Students should include computer routines only if they are absolutely necessary for the understanding of the essay. These must always appear as an appendix. Any material that is not original must be carefully acknowledged, with specific attention paid to the acknowledgment and referencing of quotes and ideas. This acknowledgment and referencing is applicable to audiovisual material, text, graphs and data published in print and electronic sources. If the referencing does not meet the minimum standard as indicated in the guide (name of author, date of publication, title of source and page numbers as applicable), and is not consistently applied, work will be considered as a case of possible academic misconduct. A bibliography is essential and has to be presented in a standard format. Title page, table of contents, page numbers, etc must contribute to the quality of presentation. Word count is rarely an important factor in a good mathematics EE. Since equations and formulas (indicating the student’s mathematical reasoning) are not included in the word count, a substantial essay can be produced that contains comparatively few words. Concise, elegant mathematics supported by graphs, diagrams and important proofs that do not interrupt the development of the essay are encouraged. However, an essay that is excessive in length will be penalized, especially if this is because of unnecessary content. Students should be aware that examiners will not read beyond the 4,000-word limit, or assess any material presented past this. There is no mandatory minimum length for an essay in mathematics, and credit will be given for organizing the content in an efficient and readable style, rather than for a page or word count. Mastery of appropriate concepts, and an ability to present these in an effective way using mathematical means, should be the aim. Students should use an appendix as appropriate (eg for large amounts of raw data or for computer routines). However, any mathematics that is essential to the understanding of the essay must appear in the main body of the essay.

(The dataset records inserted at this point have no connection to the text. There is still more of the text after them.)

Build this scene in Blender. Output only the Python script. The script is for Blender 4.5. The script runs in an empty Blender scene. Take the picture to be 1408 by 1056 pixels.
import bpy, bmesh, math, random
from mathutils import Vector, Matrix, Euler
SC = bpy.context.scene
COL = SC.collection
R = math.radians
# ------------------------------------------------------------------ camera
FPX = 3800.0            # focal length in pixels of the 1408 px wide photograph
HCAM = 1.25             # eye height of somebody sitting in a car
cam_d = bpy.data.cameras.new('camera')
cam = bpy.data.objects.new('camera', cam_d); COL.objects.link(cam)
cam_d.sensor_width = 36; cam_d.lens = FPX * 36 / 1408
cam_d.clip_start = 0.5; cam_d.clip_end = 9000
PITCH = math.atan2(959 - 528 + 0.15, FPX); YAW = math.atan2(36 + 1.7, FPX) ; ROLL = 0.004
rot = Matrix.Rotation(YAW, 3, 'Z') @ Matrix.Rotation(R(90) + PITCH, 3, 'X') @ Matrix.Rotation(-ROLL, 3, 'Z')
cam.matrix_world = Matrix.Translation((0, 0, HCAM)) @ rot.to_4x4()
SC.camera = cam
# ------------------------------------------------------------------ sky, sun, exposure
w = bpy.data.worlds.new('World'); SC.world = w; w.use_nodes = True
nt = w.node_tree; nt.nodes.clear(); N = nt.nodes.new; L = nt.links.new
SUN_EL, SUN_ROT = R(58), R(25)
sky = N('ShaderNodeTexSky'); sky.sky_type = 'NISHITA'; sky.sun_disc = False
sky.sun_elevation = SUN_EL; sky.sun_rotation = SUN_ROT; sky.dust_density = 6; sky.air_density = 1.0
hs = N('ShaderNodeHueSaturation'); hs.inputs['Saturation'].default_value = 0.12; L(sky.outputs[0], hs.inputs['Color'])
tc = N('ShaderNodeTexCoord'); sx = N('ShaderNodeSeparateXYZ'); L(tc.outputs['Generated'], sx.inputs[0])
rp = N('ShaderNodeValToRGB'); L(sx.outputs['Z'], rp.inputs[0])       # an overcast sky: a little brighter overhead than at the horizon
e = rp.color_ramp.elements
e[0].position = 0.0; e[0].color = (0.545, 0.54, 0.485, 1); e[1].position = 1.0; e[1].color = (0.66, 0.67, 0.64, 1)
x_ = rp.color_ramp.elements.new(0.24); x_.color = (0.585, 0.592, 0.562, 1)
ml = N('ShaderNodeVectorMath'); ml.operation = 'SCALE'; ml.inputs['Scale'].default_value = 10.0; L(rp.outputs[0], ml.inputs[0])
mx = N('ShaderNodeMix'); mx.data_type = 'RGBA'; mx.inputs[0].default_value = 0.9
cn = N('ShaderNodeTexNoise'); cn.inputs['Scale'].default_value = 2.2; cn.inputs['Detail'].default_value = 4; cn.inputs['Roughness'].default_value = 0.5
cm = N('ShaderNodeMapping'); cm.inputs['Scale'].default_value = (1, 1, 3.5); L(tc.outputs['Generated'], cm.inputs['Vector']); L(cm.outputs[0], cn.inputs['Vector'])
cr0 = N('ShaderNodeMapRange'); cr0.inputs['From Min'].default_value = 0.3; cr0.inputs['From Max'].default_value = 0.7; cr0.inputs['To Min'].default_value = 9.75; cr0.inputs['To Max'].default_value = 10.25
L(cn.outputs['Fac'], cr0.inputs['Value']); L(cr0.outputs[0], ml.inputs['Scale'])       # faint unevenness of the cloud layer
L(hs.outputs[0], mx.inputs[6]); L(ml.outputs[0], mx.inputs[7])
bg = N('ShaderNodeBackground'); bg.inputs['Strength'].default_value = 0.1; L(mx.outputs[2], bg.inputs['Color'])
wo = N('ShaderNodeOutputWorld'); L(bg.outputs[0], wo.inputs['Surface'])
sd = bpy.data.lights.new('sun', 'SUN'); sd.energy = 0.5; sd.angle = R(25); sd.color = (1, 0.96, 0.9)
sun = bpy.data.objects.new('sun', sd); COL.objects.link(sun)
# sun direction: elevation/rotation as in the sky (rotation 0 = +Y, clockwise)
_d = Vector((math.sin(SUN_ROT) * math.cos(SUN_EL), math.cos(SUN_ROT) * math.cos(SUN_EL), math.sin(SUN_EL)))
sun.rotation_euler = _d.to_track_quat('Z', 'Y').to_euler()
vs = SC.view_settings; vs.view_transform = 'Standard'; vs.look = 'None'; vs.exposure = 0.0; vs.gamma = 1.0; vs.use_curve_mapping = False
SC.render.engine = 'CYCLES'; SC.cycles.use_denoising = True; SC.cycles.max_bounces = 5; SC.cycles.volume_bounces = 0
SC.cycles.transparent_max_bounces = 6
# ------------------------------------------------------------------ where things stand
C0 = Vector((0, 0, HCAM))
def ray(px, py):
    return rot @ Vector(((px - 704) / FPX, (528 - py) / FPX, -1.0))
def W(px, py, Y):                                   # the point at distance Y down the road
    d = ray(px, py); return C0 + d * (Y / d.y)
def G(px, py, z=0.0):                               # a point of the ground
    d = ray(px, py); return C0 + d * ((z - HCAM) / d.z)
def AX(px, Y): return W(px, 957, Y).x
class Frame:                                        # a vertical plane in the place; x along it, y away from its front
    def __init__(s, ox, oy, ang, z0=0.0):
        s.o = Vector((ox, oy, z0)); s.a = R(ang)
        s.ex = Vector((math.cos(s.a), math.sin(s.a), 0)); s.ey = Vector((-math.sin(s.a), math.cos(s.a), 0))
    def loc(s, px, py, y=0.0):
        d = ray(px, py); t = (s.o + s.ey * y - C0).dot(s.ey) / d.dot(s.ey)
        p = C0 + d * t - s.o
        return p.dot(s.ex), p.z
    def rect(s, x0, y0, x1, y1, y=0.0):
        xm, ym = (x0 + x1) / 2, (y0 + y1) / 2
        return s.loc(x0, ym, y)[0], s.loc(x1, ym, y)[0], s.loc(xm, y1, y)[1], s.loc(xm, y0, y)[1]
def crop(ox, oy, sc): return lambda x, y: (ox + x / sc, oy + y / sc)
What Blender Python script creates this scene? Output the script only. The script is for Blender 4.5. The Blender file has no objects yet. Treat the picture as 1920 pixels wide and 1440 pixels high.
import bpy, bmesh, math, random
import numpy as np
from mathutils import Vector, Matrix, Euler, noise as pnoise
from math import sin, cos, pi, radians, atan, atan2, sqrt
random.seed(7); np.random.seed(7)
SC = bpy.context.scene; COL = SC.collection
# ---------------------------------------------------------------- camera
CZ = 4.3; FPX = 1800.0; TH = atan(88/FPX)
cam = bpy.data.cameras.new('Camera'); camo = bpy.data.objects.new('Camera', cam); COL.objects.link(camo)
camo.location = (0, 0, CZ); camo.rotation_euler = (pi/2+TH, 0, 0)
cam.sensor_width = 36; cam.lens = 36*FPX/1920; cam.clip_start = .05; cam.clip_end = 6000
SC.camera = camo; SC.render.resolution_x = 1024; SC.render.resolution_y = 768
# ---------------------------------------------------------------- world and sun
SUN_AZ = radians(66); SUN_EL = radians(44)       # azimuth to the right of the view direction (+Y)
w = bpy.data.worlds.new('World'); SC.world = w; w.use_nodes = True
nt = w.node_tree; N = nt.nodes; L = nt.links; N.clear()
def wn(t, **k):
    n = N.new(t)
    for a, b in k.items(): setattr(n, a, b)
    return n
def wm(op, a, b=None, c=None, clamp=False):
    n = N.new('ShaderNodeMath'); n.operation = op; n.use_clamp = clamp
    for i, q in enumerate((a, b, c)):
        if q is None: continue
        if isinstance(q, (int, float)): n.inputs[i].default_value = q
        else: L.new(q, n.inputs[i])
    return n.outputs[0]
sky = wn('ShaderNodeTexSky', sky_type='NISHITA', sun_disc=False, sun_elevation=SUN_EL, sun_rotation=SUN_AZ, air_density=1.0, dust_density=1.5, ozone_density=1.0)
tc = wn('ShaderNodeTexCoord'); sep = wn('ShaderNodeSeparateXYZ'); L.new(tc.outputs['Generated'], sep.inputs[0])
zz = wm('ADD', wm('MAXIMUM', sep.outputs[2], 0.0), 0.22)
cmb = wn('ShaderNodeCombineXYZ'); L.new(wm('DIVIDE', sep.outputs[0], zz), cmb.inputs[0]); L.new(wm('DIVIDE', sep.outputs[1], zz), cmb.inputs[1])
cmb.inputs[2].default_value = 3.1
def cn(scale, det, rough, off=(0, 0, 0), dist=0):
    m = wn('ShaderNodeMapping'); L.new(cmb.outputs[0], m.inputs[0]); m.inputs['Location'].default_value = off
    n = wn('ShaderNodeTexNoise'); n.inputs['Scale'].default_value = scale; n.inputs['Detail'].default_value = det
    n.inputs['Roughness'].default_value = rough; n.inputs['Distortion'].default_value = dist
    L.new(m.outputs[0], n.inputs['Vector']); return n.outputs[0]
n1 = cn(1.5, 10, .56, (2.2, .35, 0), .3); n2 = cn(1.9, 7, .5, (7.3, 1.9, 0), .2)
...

Criterion E: Engagement(Strands: Reflections on planning and progress) This criterion assesses the student’s engagement with their research focus and the research process. It will be applied by the examiner at the end of the assessment of the essay, and is based solely on the candidate’s reflections as detailed on the RPPF, with the supervisory comments and extended essay itself as context. Students are expected to provide reflections on the decision-making and planning process undertaken in completing the essay. Students must demonstrate how they arrived at a topic as well as the methods and approach used. This criterion assesses the extent to which a student has evidenced the rationale for decisions made throughout the planning process and the skills and understandings developed. For example, students may reflect on:
the approach and strategies they chose, and their relative success
the Approaches to learning skills they have developed and their effect on the student as a learner
how their conceptual understandings have developed or changed as a result of their research
challenges they faced in their research and how they overcame these
questions that emerged as a result of their research
what they would do differently if they were to undertake the research again.
Effective reflection highlights the journey the student has engaged in through the EE process. Students must show evidence of critical and reflective thinking that goes beyond simply describing the procedures that have been followed. The reflections must provide the examiner with an insight into student thinking, creativity and originality within the research process. The student voice must be clearly present and demonstrate the learning that has taken place.